◆ Material ◆
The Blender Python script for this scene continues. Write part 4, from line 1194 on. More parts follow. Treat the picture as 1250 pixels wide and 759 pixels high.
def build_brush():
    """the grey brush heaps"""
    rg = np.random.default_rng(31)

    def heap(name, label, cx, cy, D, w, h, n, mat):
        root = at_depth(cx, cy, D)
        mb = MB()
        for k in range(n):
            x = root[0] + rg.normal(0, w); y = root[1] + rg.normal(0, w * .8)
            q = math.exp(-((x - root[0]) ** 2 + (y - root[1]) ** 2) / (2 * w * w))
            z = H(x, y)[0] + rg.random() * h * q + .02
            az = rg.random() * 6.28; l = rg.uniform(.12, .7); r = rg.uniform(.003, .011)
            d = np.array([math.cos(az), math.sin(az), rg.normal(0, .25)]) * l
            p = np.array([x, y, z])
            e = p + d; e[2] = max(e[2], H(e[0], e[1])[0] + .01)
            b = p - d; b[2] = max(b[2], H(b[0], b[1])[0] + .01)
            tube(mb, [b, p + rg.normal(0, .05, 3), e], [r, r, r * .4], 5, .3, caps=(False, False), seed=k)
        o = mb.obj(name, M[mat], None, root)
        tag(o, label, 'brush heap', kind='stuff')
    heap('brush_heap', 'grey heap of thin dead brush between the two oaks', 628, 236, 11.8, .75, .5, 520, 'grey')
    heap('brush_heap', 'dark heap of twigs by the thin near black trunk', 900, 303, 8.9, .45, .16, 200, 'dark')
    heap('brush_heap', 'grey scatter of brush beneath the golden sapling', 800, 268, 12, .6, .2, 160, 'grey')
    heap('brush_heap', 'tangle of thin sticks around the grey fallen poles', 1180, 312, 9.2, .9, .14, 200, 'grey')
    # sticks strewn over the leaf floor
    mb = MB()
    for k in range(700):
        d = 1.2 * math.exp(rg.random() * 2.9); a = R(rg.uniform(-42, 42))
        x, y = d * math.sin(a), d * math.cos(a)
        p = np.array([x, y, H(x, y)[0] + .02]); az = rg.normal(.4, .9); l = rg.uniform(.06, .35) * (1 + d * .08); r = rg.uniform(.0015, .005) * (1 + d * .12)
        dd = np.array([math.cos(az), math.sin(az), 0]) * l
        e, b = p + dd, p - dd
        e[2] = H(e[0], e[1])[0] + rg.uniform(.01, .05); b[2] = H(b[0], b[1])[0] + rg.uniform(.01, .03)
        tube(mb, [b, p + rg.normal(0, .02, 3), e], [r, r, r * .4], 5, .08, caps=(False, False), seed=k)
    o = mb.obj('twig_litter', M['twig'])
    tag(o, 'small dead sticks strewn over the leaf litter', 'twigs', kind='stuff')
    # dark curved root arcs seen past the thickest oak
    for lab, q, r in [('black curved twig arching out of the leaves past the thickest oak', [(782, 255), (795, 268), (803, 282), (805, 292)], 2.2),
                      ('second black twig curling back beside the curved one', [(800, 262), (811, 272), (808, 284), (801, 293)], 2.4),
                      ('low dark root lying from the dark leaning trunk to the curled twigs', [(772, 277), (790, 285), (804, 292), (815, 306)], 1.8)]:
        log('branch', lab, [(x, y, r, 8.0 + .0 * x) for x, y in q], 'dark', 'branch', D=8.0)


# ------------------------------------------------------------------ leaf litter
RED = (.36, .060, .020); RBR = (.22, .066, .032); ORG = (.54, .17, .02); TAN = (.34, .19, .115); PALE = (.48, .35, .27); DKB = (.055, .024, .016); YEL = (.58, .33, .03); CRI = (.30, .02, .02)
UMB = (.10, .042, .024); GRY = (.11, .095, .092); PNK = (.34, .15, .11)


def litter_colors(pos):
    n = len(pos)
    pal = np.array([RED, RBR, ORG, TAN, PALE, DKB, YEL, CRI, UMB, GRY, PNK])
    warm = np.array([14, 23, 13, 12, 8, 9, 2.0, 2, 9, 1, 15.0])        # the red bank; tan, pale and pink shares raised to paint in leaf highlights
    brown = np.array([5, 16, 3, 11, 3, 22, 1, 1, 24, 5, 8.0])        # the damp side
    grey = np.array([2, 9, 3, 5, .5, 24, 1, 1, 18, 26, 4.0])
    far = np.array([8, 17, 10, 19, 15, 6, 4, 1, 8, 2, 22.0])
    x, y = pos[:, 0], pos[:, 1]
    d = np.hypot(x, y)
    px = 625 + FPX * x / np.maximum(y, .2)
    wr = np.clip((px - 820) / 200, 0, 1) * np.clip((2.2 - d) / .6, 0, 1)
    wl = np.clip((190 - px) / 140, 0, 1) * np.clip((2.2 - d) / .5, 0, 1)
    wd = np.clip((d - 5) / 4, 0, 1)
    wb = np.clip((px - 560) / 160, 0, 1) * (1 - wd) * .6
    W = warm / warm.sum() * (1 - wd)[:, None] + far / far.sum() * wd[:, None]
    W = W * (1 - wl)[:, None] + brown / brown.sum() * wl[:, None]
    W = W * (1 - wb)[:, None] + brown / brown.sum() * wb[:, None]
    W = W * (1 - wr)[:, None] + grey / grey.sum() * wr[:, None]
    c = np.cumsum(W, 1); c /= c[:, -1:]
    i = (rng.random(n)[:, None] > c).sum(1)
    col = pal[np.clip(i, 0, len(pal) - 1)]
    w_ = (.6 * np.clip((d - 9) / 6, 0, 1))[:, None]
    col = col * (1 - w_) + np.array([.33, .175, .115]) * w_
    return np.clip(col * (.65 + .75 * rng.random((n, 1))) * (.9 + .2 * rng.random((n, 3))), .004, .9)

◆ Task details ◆
Every line above should be printed again exactly as it stands.

◆ Result of the exercise ◆
The Blender Python script for this scene continues. Write part 4, from line 1194 on. More parts follow. Treat the picture as 1250 pixels wide and 759 pixels high.
def build_brush():
    """the grey brush heaps"""
    rg = np.random.default_rng(31)

    def heap(name, label, cx, cy, D, w, h, n, mat):
        root = at_depth(cx, cy, D)
        mb = MB()
        for k in range(n):
            x = root[0] + rg.normal(0, w); y = root[1] + rg.normal(0, w * .8)
            q = math.exp(-((x - root[0]) ** 2 + (y - root[1]) ** 2) / (2 * w * w))
            z = H(x, y)[0] + rg.random() * h * q + .02
            az = rg.random() * 6.28; l = rg.uniform(.12, .7); r = rg.uniform(.003, .011)
            d = np.array([math.cos(az), math.sin(az), rg.normal(0, .25)]) * l
            p = np.array([x, y, z])
            e = p + d; e[2] = max(e[2], H(e[0], e[1])[0] + .01)
            b = p - d; b[2] = max(b[2], H(b[0], b[1])[0] + .01)
            tube(mb, [b, p + rg.normal(0, .05, 3), e], [r, r, r * .4], 5, .3, caps=(False, False), seed=k)
        o = mb.obj(name, M[mat], None, root)
        tag(o, label, 'brush heap', kind='stuff')
    heap('brush_heap', 'grey heap of thin dead brush between the two oaks', 628, 236, 11.8, .75, .5, 520, 'grey')
    heap('brush_heap', 'dark heap of twigs by the thin near black trunk', 900, 303, 8.9, .45, .16, 200, 'dark')
    heap('brush_heap', 'grey scatter of brush beneath the golden sapling', 800, 268, 12, .6, .2, 160, 'grey')
    heap('brush_heap', 'tangle of thin sticks around the grey fallen poles', 1180, 312, 9.2, .9, .14, 200, 'grey')
    # sticks strewn over the leaf floor
    mb = MB()
    for k in range(700):
        d = 1.2 * math.exp(rg.random() * 2.9); a = R(rg.uniform(-42, 42))
        x, y = d * math.sin(a), d * math.cos(a)
        p = np.array([x, y, H(x, y)[0] + .02]); az = rg.normal(.4, .9); l = rg.uniform(.06, .35) * (1 + d * .08); r = rg.uniform(.0015, .005) * (1 + d * .12)
        dd = np.array([math.cos(az), math.sin(az), 0]) * l
        e, b = p + dd, p - dd
        e[2] = H(e[0], e[1])[0] + rg.uniform(.01, .05); b[2] = H(b[0], b[1])[0] + rg.uniform(.01, .03)
        tube(mb, [b, p + rg.normal(0, .02, 3), e], [r, r, r * .4], 5, .08, caps=(False, False), seed=k)
    o = mb.obj('twig_litter', M['twig'])
    tag(o, 'small dead sticks strewn over the leaf litter', 'twigs', kind='stuff')
    # dark curved root arcs seen past the thickest oak
    for lab, q, r in [('black curved twig arching out of the leaves past the thickest oak', [(782, 255), (795, 268), (803, 282), (805, 292)], 2.2),
                      ('second black twig curling back beside the curved one', [(800, 262), (811, 272), (808, 284), (801, 293)], 2.4),
                      ('low dark root lying from the dark leaning trunk to the curled twigs', [(772, 277), (790, 285), (804, 292), (815, 306)], 1.8)]:
        log('branch', lab, [(x, y, r, 8.0 + .0 * x) for x, y in q], 'dark', 'branch', D=8.0)


# ------------------------------------------------------------------ leaf litter
RED = (.36, .060, .020); RBR = (.22, .066, .032); ORG = (.54, .17, .02); TAN = (.34, .19, .115); PALE = (.48, .35, .27); DKB = (.055, .024, .016); YEL = (.58, .33, .03); CRI = (.30, .02, .02)
UMB = (.10, .042, .024); GRY = (.11, .095, .092); PNK = (.34, .15, .11)


def litter_colors(pos):
    n = len(pos)
    pal = np.array([RED, RBR, ORG, TAN, PALE, DKB, YEL, CRI, UMB, GRY, PNK])
    warm = np.array([14, 23, 13, 12, 8, 9, 2.0, 2, 9, 1, 15.0])        # the red bank; tan, pale and pink shares raised to paint in leaf highlights
    brown = np.array([5, 16, 3, 11, 3, 22, 1, 1, 24, 5, 8.0])        # the damp side
    grey = np.array([2, 9, 3, 5, .5, 24, 1, 1, 18, 26, 4.0])
    far = np.array([8, 17, 10, 19, 15, 6, 4, 1, 8, 2, 22.0])
    x, y = pos[:, 0], pos[:, 1]
    d = np.hypot(x, y)
    px = 625 + FPX * x / np.maximum(y, .2)
    wr = np.clip((px - 820) / 200, 0, 1) * np.clip((2.2 - d) / .6, 0, 1)
    wl = np.clip((190 - px) / 140, 0, 1) * np.clip((2.2 - d) / .5, 0, 1)
    wd = np.clip((d - 5) / 4, 0, 1)
    wb = np.clip((px - 560) / 160, 0, 1) * (1 - wd) * .6
    W = warm / warm.sum() * (1 - wd)[:, None] + far / far.sum() * wd[:, None]
    W = W * (1 - wl)[:, None] + brown / brown.sum() * wl[:, None]
    W = W * (1 - wb)[:, None] + brown / brown.sum() * wb[:, None]
    W = W * (1 - wr)[:, None] + grey / grey.sum() * wr[:, None]
    c = np.cumsum(W, 1); c /= c[:, -1:]
    i = (rng.random(n)[:, None] > c).sum(1)
    col = pal[np.clip(i, 0, len(pal) - 1)]
    w_ = (.6 * np.clip((d - 9) / 6, 0, 1))[:, None]
    col = col * (1 - w_) + np.array([.33, .175, .115]) * w_
    return np.clip(col * (.65 + .75 * rng.random((n, 1))) * (.9 + .2 * rng.random((n, 3))), .004, .9)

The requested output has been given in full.